James "Super Chikan" Johnson James "Super Chikan" Johnson is not your typical blues musician, or really your typical anything.

He's a left-handed guitarist who taught himself to play on a right-handed guitar. He makes instruments out of gas cans and ceiling fans. And he communicates with chickens.

As he said in a recent phone interview: "I used to have a rooster get up on my window every morning and crow, and he would say, ‘Mr. Johnsooooon. Mr. Johnsooon. Get up! Get up and feed me, get up and feed me.' And I'd get up, and I'd go out and feed him."

As a child, Super Chikan learned their language.

"The chickens would talk, and I thought I was understandin' what they were saying because they made noises that sounded like what we were saying, and I would repeat the chickens."

This quickly earned James Johnson the nickname "Chicken Boy." As a teenager this became "Fast Chicken," he said, then "Super Fast Chicken," and finally the name that has stuck for the past 30 years: "Super Chikan."

As for the spelling change, the Mississippi-born musician explained: "Whenever I sat down to eat chicken, they said, ‘Oh no, a chicken eating chicken,' so I spell it C-H-I-K-A-N. I tell them the ‘K' is for ‘cannibal.'"

The self-taught guitarist even incorporates the chickens into his music. "When I'm playin' and singin'," he said, "I'll sing a verse like a chicken, or I'll make my guitar cackle like one or something."

These imitations appear on his three albums: Blues Come Home to Roost (1999), What You See (2000), and Shoot That Thang (2001). His unique style has earned him a number of awards, including the 2004 Mississippi Governor's Award for Excellence in the Arts and five Living Blues Critics' Awards.

But this recognition stems from more than his fascination with chickens. Super Chikan's original sound also comes from the guitars he makes from flattened gas cans.

"I call them the ‘chikantar,' like Chikan made a guitar out of a gas can, so we call it a ‘chikantar.'"

Super Chikan doesn't stop there. He can make an instrument out of just about anything. Cigar boxes become "cigarkantars." He can even transform a ceiling fan into a "guijo."

"It looks like a banjo with a guitar neck sticking out of it, so I call it a ‘guijo' - a guitar and a banjo together. My own creation and my own spelling."

Super Chikan has been building his instruments from the beginning. The first was a diddley-bo, made from a wire strung on a stick.

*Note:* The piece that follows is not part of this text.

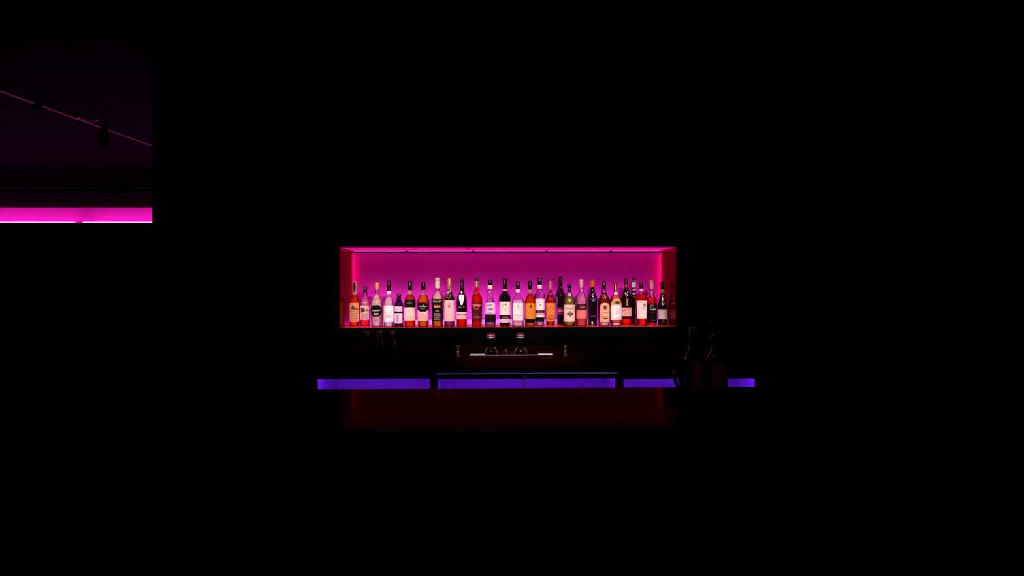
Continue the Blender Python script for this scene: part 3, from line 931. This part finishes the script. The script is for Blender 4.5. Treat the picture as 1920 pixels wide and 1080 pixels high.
def cooler(pa, pb, doors, label, ends, seam_mat, la):
    """pa, pb outer photo columns; doors list of (left, right) photo columns of the panes"""
    xa, xb = atY(pa, 715, YK).x, atY(pb, 715, YK).x
    xm = (xa + xb) / 2
    root = thing('bottle_cooler', label, 'fridge', (xm, YK, 0.0), 'back bar coolers')
    xa, xb = xa - xm, xb - xm
    zt_ = 0.922
    D = 0.54
    wz = atY((doors[0][0] + doors[-1][1]) / 2, 710.5, YK).z
    body = MB()
    body.box(xa, xa + 0.005, 0.012, D, 0.02, zt_).box(xb - 0.005, xb, 0.012, D, 0.02, zt_)
    body.box(xa, xb, D, D + 0.015, 0.02, zt_).box(xa, xb, 0.012, D, zt_ - 0.015, zt_).box(xa, xb, 0.012, D, 0.02, 0.06)
    body.build('body', 'black_metal', root)
    lin = MB()
    lin.box(xa + 0.005, xb - 0.005, D - 0.012, D, 0.06, zt_ - 0.015)
    lin.box(xa + 0.005, xa + 0.007, 0.014, D - 0.012, 0.06, zt_ - 0.015).box(xb - 0.007, xb - 0.005, 0.014, D - 0.012, 0.06, zt_ - 0.015)
    lin.build('liner', 'cooler_liner', root)
    MB().box(xa + 0.03, xb - 0.03, 0.08, D - 0.03, 0.44, 0.446).build('rack', 'dark_steel', root)
    MB().box(xa + 0.05, xb - 0.05, 0.035, 0.055, zt_ - 0.030, zt_ - 0.015).build('light_strip', 'led_violet', root)
    for s in ends:
        xx = xa + 0.0085 if s < 0 else xb - 0.0085
        MB().box(min(xx, xx - s * 0.005), max(xx, xx - s * 0.005), 0.014, 0.022, 0.10, zt_ - 0.05).build('corner_light', 'led_violet_bright', root)
    # header and metal seam above the doors
    zs_ = atY((pa + pb) / 2, 700.3, YK - 0.012).z
    MB().bbox(xa, xb, -0.002, 0.013, wz, zt_, 0.0005).build('header', 'black_wall_paint', root)
    sm_ = MB().bbox(xa + 0.012, xb - 0.012, -0.008, -0.002, zs_ - 0.0023, zs_ + 0.0023, 0.001).build('seam_strip', seam_mat, root)
    sm_['label'] = la
    prev = xa
    for k, (da, db) in enumerate(doors):
        x0, x1 = atY(da, 720, YK).x - xm, atY(db, 720, YK).x - xm
        left = prev
        right = xb if k == len(doors) - 1 else (x1 + atY(doors[k + 1][0], 720, YK).x - xm) / 2 - 0.0006
        dr = bpy.data.objects.new('door', None)
        COL.objects.link(dr)
        dr.parent = root
        fr = MB()
        fr.bbox(left, x0, -0.004, 0.012, 0.05, wz, 0.001) if x0 - left > 0.004 else None
        fr.bbox(x1, right, -0.004, 0.012, 0.05, wz, 0.001) if right - x1 > 0.004 else None
        fr.bbox(x0, x1, -0.004, 0.012, 0.05, 0.09, 0.001)
        fr.build('frame', 'black_metal', dr)
        MB().box(x0, x1, 0.0, 0.006, 0.09, wz).build('pane', 'pane_glass', dr)
        prev = right
        if len(doors) == 2:
            hx = x1 - 0.004 if k == 0 else x0 + 0.004
            hd = MB()
            hd.tube([(hx, -0.020, 0.45), (hx, -0.020, zs_ - 0.010)], 0.0024, 8)
            hd.tube([(hx, -0.020, zs_ - 0.02), (hx, 0.0, zs_ - 0.02)], 0.002, 8)
            hd.tube([(hx, -0.020, 0.47), (hx, 0.0, 0.47)], 0.002, 8)
            hd.build('handle', 'handle_violet', dr)
    return root


cooler(587, 812, [(595, 806)], 'black back bar cooler with one violet window, at the left end of the counter', (-1,), 'dark_steel', 'dull steel seam strip')
cooler(814, 1161, [(821, 982.6), (984.6, 1154)], 'middle black cooler with two violet glass doors meeting at thin upright handles', (), 'seam_glow', 'thin metal seam strip, violet reflection set as glow')
cooler(1163, 1424, [(1169, 1416)], 'black back bar cooler with one violet window, partly hidden by the dark bottles at right', (1,), 'dark_steel', 'dull steel seam strip')

# things standing on the back counter
g = atY(959, 665, 3.66)
tr = thing('drip_tray', 'flat steel drip tray with bright ends in the middle of the back counter', 'tray', (g.x, 3.66, ZK))
tx0, tx1 = atY(881, 667, 3.66).x - g.x, atY(1037, 667, 3.66).x - g.x
ma, mb_ = atY(909, 667, 3.66).x - g.x, atY(1010, 667, 3.66).x - g.x
MB().bbox(tx0, tx1, 0, 0.26, 0.0, 0.006, 0.0015).build('pan', 'dark_steel', tr)
e1 = MB().bbox(tx0, ma, -0.002, 0.05, 0.006, 0.011, 0.0015).build('end_plate', 'paper_white', tr)  # white on both end plates stands in for glare on steel
e2 = MB().bbox(mb_, tx1, -0.002, 0.05, 0.006, 0.012, 0.0015).build('end_plate', 'paper_white', tr)
gr = MB()
for i in range(15):
    x = ma + 0.006 + (mb_ - ma - 0.012) * i / 14
    gr.box(x - 0.003, x + 0.003, 0.006, 0.24, 0.006, 0.009)
gr.build('grille', 'dark_steel', tr)
MB().bbox(ma, mb_, -0.001, 0.006, 0.006, 0.009, 0.001).build('front_rim', 'brushed_steel', tr)

for px, nm in ((921, 'left'), (976, 'right')):
    p = atY(px, 660, 3.80)
    t = thing('tap_column', f'short black column with chrome-banded top and domed foot, {nm} one of the pair on the drip tray', 'tap',
              (p.x, 3.80, ZK + 0.009), 'columns on the drip tray')
    k = 3.80 / F
    h = atY(px, 625.5, 3.80).z - ZK - 0.009
    MB().lathe([(12 * k, 0)] + [(12 * k * math.cos(a), 12 * k * math.sin(a)) for a in [0.1 * i for i in range(1, 15)]], 36).build('foot', 'black_glass', t)
    ft = MB()
    for j in range(13):
        a = PI * (0.04 + 0.92 * j / 12)
        q = Vector((math.cos(a) * 0.93, -0.37, math.sin(a) * 0.93)) * 12.2 * k
        pf = [(max(0.2, math.sin(u)) * 0.55 * k, q.z - math.cos(u) * 0.55 * k) for u in [PI * i / 6 for i in range(7)]]
        if q.z > 1.2 * k:
            ft.lathe(pf, 10, q.x, q.y)
    ft.build('rim_glints', 'pink_steel', t)  # beads imitate the arc of highlight along the dome's rim
    MB().lathe([(7.0 * k, 8.5 * k), (7.0 * k, h - 8.6 * k)], 32).build('column', 'black_wall_paint', t)
    MB().lathe([(6.4 * k, h - 8.6 * k), (7.3 * k, h - 8.3 * k), (7.3 * k, h - 6.4 * k), (6.2 * k, h - 6.1 * k)], 32).build('band', 'pink_steel', t)
    MB().lathe([(6.2 * k, h - 6.1 * k), (6.2 * k, h - 4.6 * k)], 32).build('neck', 'cap_brown', t)
    MB().lathe([(6.2 * k, h - 4.6 * k), (7.4 * k, h - 4.3 * k), (7.4 * k, h - 2.9 * k), (6.6 * k, h - 2.6 * k)], 32).build('band', 'pink_steel', t)
    MB().lathe([(6.8 * k, h - 2.6 * k), (7.6 * k, h - 0.6 * k), (7.2 * k, h)], 32).build('cap', 'cap_red', t)
p = atY(948.5, 664, 3.80)
k = 3.8 / F
tag(MB().lathe([(2.6 * k, 0), (2.8 * k, 1.5 * k), (1.2 * k, 2.2 * k), (1.2 * k, 4 * k), (2.2 * k, 4.8 * k), (1.6 * k, 6 * k), (0.3 * k, 6.4 * k)], 20)
    .build('drain_knob', 'chrome', None, (p.x, 3.80, ZK + 0.009)), 'tiny chrome knob on the drip tray between the two columns', 'knob')

for px, nm in ((858.5, 'left'), (1060, 'right')):
    p = atY(px, 669, 3.64)
    k = 3.64 / F
    t = thing('jigger', f'small hourglass-shaped chrome jigger on the counter, {nm} of the drip tray', 'jigger', (p.x, 3.64, ZK), 'chrome jiggers')
    MB().lathe([(4.6 * k, 0), (4.8 * k, 0.6 * k), (1.6 * k, 9.2 * k), (1.5 * k, 10 * k)], 24).build('lower_cup', 'jigger_metal', t)
    MB().lathe([(1.5 * k, 9.4 * k), (2.3 * k, 9.9 * k), (2.3 * k, 10.8 * k), (1.5 * k, 11.3 * k)], 24).build('waist_ring', 'pink_steel', t)
    MB().lathe([(1.5 * k, 10.7 * k), (2.6 * k, 14 * k), (4.1 * k, 21.2 * k), (3.9 * k, 21.6 * k), (2.4 * k, 14.4 * k), (0.4 * k, 12.5 * k)], 24).build('upper_cup', 'jigger_metal', t)

gl = None
for px, nm in ((687.5, 'leftmost'), (711, 'middle'), (734.5, 'rightmost')):
    p = atY(px, 655, 3.98)
    k = 3.98 / F
    t = thing('drinking_glass', f'upturned clear tapered glass on the back counter, {nm} of three under the shelf', 'glass', (p.x, 3.98, ZK), 'upturned glasses')
    if gl is None:
        pf = [(10.6 * k, 0), (10.8 * k, 0.5 * k), (10.2 * k, 10 * k), (9.0 * k, 18 * k), (6.6 * k, 36 * k), (6.2 * k, 38.5 * k), (0.5 * k, 38.8 * k)]
        pi = [(0.5 * k, 35 * k), (5.6 * k, 35 * k), (8.2 * k, 18 * k), (9.6 * k, 9 * k), (10.1 * k, 0.3 * k), (10.6 * k, 0)]
        gl = MB().lathe(pf + pi, 28, closed=False).build('bowl', 'clear_glass', t)
        bd = MB().lathe([(9.2 * k, 13.2 * k), (10.3 * k, 13.9 * k), (10.0 * k, 15.0 * k), (9.0 * k, 15.4 * k)], 28).build('rim_bead', 'clear_glass', t)
    else:
        for o in (gl, bd):
            c = o.copy()
            COL.objects.link(c)
            c.parent = t

# ------------------------------------------------------------------ the bar in front
ZB = 1.053
YBF = atY(960, 728, 1.9)
YE = 1.9
zf = atY(960, 727.6, YE).z
YE = 1.9 * (1.34 - ZB) / (1.34 - zf)         # far edge of the bar top
bar = thing('bar_counter', 'long dark polished bar counter in the foreground, faintly reflecting the lit niche', 'bar', (0.1, 1.15, 0.0))
# far edge follows the photo's slight slant
MB().bbox(-0.76, 2.45, 0, YE - 1.15, ZB - 0.045, ZB, 0.003).build('bar_top', 'bar_lacquer', bar)
MB().box(-0.72, 2.40, 0.22, YE - 1.15 - 0.10, 0.0, ZB - 0.045).build('bar_front', 'black_matte', bar)
MB().tube([(-0.70, 0.12, 0.20), (2.35, 0.12, 0.20)], 0.02, 12).build('foot_rail', 'dark_steel', bar)
ps = MB()
for x in (-0.55, 0.35, 1.25, 2.15):
    ps.tube([(x, 0.12, 0.20), (x, 0.22, 0.20)], 0.012, 8)
ps.build('rail_brackets', 'dark_steel', bar)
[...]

Even after he bought a $10 guitar with two strings, he kept making instruments. "Anything I can get my hands on that's light enough to hold as a guitar, I make a guitar out of it," he said.

Super Chikan also paints his chikantars. "When I made my first gas-can guitar, it was so ugly, all scratched up, and army green. Somebody said, ‘You need to paint that thing,' and I didn't want just regular old painting so I started doing artwork on it and it went from there. ... I went from painting on cans to painting on canvas and everything else now."

And for somewhere between $1,000 and $3,000, depending on whether it's acoustic or electric and the amount of painting that's on it, you can buy one of these painted chikantars - sometimes right off the stage if the money's right, Johnson said.

Super Chikan has also developed his own approach to playing, one that is influenced by more than just playing right-handed guitars with his left hand. "All these other guys can hold all these fancy, pretty chords, and my fingers is all beat up from working and chopping wood and picking cotton and what have you. I can't just coil 'em around like spaghetti, so I created my own chords and make my own notes. As far as I'm concerned, music is music, and if it sounds good to me, to me it's music."

Super Chikan has taken his music around the world, playing the blues in Africa, Russia, Switzerland, and, most recently, Italy. On the way, he has picked up some advice for his fellow blues musicians.

"I discovered that there's other people out there with blues so bad they can't even play it," he said. "We're not the only ones with the blues. We're just the only ones singing about it. I think everybody in the world's got the blues in some kind of way about something."